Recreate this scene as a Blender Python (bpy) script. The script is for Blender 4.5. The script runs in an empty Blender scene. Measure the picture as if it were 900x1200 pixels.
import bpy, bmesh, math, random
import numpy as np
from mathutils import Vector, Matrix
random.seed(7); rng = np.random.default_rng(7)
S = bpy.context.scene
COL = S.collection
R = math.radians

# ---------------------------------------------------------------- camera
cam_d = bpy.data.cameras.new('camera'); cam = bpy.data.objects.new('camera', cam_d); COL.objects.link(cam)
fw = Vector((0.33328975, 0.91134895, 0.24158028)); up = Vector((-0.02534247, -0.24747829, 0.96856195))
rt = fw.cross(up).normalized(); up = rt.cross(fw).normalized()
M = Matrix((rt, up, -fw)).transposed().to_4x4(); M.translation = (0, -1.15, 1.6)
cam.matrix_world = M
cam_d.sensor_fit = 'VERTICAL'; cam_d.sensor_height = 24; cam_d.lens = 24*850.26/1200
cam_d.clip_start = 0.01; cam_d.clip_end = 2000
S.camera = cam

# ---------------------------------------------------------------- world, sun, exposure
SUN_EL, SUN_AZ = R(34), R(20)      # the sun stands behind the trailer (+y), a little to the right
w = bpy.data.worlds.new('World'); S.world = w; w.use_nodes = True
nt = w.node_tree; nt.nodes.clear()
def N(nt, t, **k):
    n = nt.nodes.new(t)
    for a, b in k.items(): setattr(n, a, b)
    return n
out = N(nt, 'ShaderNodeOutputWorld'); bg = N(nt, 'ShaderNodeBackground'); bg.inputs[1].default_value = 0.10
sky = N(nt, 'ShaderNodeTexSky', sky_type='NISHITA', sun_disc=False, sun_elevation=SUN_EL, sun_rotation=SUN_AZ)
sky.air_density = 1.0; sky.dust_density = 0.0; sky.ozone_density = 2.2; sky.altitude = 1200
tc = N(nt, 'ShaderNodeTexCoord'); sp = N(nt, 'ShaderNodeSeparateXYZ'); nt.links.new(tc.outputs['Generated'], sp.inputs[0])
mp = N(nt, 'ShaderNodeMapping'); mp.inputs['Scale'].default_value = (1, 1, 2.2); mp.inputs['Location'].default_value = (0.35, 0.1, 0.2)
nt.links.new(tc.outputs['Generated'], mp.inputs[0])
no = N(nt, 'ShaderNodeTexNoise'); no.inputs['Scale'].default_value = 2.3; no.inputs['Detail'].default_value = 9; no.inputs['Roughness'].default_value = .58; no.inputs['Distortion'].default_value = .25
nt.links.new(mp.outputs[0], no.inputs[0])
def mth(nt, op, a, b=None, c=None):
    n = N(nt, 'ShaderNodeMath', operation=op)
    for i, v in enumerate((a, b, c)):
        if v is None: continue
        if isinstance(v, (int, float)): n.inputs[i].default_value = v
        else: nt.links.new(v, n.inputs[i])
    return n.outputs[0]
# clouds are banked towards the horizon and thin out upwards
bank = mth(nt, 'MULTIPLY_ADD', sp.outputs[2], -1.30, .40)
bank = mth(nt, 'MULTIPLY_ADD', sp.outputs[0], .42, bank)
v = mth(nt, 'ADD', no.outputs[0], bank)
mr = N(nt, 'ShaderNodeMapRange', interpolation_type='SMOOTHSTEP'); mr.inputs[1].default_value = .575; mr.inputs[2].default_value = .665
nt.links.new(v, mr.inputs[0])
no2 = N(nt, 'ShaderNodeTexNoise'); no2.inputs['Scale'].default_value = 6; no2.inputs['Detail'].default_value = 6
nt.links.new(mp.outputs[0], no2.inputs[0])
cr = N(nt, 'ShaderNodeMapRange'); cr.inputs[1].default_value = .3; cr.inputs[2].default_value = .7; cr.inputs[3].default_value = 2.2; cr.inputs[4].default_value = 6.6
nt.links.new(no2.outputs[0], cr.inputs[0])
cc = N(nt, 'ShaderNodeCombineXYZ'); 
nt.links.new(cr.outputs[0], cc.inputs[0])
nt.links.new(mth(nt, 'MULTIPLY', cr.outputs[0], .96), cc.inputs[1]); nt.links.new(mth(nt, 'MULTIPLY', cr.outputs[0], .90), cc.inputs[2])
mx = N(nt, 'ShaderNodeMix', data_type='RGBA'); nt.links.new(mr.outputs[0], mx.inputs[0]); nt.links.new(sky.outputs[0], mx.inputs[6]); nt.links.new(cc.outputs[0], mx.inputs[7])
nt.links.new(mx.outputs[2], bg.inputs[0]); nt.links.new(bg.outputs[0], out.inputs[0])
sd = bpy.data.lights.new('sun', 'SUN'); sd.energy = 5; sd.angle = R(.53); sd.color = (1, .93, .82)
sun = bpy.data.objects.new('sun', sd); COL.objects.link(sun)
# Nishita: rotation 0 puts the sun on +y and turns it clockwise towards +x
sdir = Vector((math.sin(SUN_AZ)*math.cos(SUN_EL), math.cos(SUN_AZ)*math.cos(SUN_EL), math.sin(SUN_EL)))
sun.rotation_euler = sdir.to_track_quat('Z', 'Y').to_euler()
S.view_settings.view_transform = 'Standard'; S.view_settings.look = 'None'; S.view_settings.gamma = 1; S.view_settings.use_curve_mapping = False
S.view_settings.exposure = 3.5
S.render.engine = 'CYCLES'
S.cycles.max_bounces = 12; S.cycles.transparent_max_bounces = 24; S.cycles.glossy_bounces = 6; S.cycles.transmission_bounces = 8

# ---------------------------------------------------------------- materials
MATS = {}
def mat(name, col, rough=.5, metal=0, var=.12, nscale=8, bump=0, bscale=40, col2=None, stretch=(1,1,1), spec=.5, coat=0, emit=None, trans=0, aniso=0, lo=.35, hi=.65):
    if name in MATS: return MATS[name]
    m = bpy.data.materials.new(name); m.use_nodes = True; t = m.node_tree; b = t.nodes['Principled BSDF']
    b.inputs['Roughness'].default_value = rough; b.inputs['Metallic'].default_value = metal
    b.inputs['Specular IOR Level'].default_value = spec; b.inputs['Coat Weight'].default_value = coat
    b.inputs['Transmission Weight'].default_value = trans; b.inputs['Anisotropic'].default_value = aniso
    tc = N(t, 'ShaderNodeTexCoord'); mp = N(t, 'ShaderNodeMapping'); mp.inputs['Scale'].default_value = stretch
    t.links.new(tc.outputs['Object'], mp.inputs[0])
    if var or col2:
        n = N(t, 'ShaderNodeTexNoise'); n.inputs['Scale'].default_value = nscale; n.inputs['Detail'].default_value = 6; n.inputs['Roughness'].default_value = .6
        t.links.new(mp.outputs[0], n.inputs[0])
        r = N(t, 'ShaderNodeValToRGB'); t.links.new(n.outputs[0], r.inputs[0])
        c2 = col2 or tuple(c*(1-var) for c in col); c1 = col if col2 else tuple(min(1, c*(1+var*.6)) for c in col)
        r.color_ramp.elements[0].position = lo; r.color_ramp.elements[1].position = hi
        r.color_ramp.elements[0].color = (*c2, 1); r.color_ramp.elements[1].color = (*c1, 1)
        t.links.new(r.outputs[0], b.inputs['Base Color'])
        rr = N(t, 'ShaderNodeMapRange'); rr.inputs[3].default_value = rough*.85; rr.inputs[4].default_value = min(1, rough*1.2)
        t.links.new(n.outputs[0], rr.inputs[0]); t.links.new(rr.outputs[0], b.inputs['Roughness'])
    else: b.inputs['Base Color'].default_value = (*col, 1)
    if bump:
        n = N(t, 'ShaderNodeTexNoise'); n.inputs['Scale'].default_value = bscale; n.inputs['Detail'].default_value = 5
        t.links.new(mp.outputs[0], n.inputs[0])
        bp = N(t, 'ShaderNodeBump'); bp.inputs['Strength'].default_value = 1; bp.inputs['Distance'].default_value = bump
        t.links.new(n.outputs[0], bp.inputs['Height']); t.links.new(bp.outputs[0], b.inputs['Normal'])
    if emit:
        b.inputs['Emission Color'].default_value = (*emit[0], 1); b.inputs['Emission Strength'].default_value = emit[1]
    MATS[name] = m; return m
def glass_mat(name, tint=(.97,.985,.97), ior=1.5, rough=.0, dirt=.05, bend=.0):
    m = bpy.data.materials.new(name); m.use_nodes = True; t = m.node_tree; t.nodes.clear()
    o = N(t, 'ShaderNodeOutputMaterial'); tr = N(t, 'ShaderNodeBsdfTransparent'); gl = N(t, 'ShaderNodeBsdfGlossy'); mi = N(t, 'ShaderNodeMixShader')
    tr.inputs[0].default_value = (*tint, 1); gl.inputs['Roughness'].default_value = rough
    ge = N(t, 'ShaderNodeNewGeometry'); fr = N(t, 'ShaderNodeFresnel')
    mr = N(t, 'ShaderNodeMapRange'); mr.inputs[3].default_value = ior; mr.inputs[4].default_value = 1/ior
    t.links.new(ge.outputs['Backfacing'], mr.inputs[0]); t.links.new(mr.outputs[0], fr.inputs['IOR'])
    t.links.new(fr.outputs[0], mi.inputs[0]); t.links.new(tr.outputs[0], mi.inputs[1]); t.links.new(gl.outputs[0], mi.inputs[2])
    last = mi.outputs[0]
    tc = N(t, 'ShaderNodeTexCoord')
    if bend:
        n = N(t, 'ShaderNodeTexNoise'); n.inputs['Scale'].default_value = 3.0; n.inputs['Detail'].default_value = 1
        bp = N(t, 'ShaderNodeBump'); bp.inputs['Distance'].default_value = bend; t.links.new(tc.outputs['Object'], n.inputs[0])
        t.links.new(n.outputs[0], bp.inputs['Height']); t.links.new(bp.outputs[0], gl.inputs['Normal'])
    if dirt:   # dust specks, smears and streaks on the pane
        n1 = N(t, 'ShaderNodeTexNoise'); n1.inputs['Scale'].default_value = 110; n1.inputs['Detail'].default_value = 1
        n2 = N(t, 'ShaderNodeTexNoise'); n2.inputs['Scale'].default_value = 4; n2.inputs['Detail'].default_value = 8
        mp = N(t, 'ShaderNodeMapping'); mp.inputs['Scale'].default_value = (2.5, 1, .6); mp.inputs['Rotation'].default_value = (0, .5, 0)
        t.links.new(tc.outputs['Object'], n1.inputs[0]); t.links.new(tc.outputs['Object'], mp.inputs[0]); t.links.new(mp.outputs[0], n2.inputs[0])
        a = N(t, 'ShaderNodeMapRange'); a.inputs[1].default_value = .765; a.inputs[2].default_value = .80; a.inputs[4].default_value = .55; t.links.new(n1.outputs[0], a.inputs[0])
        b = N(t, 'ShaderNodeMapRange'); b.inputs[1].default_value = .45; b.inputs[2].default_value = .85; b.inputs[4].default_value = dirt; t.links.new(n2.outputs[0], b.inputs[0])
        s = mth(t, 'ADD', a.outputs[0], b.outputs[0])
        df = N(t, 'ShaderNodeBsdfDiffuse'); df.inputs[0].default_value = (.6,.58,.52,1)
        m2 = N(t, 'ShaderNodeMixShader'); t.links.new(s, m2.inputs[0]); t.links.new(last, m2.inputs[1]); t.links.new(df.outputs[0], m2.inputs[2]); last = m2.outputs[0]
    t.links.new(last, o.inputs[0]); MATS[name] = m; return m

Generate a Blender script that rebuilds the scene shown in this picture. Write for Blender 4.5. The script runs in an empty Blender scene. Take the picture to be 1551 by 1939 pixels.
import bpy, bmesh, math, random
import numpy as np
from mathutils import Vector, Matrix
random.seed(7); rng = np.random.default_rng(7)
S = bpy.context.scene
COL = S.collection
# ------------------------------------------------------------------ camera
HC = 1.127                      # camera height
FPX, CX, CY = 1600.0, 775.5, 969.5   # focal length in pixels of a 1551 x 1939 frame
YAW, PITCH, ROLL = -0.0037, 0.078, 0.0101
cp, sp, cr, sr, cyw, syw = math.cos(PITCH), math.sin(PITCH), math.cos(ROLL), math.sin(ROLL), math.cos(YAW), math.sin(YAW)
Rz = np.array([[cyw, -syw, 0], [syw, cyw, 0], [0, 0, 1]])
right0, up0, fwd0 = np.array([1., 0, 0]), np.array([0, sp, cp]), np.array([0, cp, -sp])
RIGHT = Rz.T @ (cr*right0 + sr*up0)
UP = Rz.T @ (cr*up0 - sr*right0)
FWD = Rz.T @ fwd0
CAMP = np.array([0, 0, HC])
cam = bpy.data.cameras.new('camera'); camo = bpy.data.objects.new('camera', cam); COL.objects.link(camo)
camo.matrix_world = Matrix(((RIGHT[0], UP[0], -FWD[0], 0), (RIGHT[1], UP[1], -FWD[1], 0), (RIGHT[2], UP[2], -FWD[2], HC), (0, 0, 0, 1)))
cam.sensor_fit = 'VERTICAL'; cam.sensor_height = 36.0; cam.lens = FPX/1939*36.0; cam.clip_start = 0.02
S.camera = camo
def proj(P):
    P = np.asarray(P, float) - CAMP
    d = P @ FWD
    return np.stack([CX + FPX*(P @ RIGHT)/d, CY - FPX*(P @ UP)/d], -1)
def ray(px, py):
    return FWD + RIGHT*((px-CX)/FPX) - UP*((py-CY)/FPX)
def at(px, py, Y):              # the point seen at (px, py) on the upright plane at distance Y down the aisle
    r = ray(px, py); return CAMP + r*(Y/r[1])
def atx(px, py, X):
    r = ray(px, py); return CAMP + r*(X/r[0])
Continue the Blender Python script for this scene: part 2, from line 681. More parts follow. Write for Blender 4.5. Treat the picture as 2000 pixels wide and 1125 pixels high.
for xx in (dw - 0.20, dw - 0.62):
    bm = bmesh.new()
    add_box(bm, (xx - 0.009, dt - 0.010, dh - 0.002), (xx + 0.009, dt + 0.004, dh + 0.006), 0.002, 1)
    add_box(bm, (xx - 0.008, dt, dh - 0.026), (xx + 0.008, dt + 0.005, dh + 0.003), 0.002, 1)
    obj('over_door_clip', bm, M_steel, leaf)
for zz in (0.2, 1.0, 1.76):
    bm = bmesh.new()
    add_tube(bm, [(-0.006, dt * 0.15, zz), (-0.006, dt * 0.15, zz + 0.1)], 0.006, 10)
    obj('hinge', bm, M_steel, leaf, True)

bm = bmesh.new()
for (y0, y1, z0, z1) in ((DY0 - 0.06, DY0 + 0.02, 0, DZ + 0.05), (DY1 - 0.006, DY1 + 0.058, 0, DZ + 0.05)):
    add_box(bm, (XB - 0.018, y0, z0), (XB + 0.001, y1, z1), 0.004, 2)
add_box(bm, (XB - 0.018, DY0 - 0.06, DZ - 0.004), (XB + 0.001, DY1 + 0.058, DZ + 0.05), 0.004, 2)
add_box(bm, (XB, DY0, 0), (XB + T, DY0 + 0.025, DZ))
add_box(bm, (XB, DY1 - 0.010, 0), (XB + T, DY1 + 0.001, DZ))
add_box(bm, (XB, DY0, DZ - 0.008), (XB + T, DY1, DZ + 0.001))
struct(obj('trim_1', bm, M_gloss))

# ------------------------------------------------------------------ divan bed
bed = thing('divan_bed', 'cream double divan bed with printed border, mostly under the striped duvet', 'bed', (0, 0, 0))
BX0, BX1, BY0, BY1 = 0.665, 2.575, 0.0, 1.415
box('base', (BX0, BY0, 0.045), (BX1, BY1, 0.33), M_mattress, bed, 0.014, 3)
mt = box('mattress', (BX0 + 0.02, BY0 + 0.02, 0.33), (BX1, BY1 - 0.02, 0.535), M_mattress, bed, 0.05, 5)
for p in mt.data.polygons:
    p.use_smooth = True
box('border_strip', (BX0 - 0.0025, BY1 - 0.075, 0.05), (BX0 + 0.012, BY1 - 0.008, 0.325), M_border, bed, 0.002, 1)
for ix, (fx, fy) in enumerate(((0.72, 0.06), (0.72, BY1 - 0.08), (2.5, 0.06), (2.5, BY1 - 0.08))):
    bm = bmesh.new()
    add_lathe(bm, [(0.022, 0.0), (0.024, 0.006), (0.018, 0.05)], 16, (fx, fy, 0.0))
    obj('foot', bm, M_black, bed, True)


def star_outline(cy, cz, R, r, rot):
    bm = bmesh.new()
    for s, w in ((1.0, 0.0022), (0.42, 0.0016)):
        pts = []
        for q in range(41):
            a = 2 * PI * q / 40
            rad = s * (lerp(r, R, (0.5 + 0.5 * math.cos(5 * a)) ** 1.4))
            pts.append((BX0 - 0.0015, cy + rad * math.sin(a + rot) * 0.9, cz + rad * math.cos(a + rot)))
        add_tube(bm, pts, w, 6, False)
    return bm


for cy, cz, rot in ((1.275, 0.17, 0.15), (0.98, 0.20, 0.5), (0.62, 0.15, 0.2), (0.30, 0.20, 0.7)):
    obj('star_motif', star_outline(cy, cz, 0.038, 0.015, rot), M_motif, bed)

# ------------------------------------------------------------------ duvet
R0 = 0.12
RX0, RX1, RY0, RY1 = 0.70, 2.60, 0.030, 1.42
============
• DIRECTION
From the entries above, extract only the lines running from the one containing "Continue the Blender" through the one containing "struct(obj('trim_1', bm, M_gloss))", inclusive.

• SOLUTION TO THIS EXERCISE
Continue the Blender Python script for this scene: part 2, from line 681. More parts follow. Write for Blender 4.5. Treat the picture as 2000 pixels wide and 1125 pixels high.
for xx in (dw - 0.20, dw - 0.62):
    bm = bmesh.new()
    add_box(bm, (xx - 0.009, dt - 0.010, dh - 0.002), (xx + 0.009, dt + 0.004, dh + 0.006), 0.002, 1)
    add_box(bm, (xx - 0.008, dt, dh - 0.026), (xx + 0.008, dt + 0.005, dh + 0.003), 0.002, 1)
    obj('over_door_clip', bm, M_steel, leaf)
for zz in (0.2, 1.0, 1.76):
    bm = bmesh.new()
    add_tube(bm, [(-0.006, dt * 0.15, zz), (-0.006, dt * 0.15, zz + 0.1)], 0.006, 10)
    obj('hinge', bm, M_steel, leaf, True)

bm = bmesh.new()
for (y0, y1, z0, z1) in ((DY0 - 0.06, DY0 + 0.02, 0, DZ + 0.05), (DY1 - 0.006, DY1 + 0.058, 0, DZ + 0.05)):
    add_box(bm, (XB - 0.018, y0, z0), (XB + 0.001, y1, z1), 0.004, 2)
add_box(bm, (XB - 0.018, DY0 - 0.06, DZ - 0.004), (XB + 0.001, DY1 + 0.058, DZ + 0.05), 0.004, 2)
add_box(bm, (XB, DY0, 0), (XB + T, DY0 + 0.025, DZ))
add_box(bm, (XB, DY1 - 0.010, 0), (XB + T, DY1 + 0.001, DZ))
add_box(bm, (XB, DY0, DZ - 0.008), (XB + T, DY1, DZ + 0.001))
struct(obj('trim_1', bm, M_gloss))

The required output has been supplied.